Today, walk talk about the arc of the universe. Our Theodore Parker started the story. Think about it. Parker says that somewhere out there, further than he can see, and beyond what he can figure, the moral arc of the universe bends toward justice. Somewhere out there. 
But listen to Seamus Heaney talk about justice and history in a different way.: “But then, once in a lifetime, there comes a longed-for tidal wave of justice, and hope and history rhyme.” 
The Universe bends somewhere out there; but tidal waves come to you. You stand on the shore, and it comes to you. And if you are not ready to turn and sail, or surf, or swim with it, as it tumbles toward you and breaks over you, you will be destroyed. 

There it is: that’s my whole sermon right there. I could sit down now. 

But we are on the forming edge of our lives, so let’s reflect on our promises as this tidal wave of justice tumbles down upon us. 
As I have said, The culture is in the midst of a reformation in social and personal ethics. The reformation in ethics is surfacing as questions of privilege: white privilege, male privilege, cis-privilege, heteronormativity.

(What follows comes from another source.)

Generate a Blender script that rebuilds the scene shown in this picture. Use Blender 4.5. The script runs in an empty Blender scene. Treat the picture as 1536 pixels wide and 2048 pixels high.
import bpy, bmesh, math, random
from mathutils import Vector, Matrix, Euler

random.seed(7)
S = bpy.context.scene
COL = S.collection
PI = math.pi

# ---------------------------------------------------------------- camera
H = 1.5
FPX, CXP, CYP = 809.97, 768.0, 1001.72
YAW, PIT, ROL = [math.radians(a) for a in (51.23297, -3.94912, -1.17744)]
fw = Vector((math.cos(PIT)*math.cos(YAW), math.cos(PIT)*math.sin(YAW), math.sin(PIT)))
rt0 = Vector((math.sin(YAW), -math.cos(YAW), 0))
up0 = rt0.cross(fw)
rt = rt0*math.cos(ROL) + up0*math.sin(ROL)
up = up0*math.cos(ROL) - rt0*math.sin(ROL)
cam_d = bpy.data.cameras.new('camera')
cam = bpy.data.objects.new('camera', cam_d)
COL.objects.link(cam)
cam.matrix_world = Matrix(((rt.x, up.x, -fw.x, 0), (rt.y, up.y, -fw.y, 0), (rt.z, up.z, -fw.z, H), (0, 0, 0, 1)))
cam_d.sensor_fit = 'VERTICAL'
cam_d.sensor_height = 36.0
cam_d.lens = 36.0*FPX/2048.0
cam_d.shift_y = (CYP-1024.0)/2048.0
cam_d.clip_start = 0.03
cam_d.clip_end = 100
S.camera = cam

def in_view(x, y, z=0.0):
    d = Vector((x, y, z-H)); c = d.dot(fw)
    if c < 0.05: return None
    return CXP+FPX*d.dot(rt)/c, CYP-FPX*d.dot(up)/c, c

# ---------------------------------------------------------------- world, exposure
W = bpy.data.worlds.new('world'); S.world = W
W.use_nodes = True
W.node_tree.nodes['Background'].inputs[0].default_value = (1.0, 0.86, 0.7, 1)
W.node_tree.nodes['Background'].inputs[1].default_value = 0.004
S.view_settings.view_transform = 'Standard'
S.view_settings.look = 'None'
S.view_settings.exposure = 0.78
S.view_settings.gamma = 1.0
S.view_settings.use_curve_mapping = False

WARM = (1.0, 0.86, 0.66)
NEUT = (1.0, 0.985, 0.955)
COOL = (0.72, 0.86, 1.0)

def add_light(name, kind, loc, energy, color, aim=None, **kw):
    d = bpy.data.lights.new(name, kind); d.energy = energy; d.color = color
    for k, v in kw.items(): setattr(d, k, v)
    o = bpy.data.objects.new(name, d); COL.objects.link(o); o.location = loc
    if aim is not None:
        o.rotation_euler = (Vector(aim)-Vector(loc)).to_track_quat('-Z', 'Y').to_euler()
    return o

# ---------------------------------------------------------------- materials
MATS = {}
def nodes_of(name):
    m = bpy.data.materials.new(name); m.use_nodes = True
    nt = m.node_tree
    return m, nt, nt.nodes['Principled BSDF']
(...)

It’s personal. It’s about how you, as a person, relate to other persons.

To whom do you defer? 
From whom do expect deference? 
Who do you see as “like yourself’ and who do you see as the other. 
Whose lives matter? 
Remembering that the opposite of love is not hate, but indifference, whose lives do you regard with routine indifference?

We must allow ourselves to be re-formed, re-made at this most personal level of habit and identity. 
But many people lack the spiritual resources, to move beyond just protecting the small relative advantages they have. They are feeling the challenges. But they need to hear many messages of affirmation and love. They need communities that support them, and challenge them and forgive them. They need companions. They need a place to stand as they are able, to clap and sing along.


  1. Did you consciously avoid referencing King's Ware Lecture because you knew that audience would at some point go there without you? Or am I overthinking things?

  2. Preach it, live it, teach it. Thank you.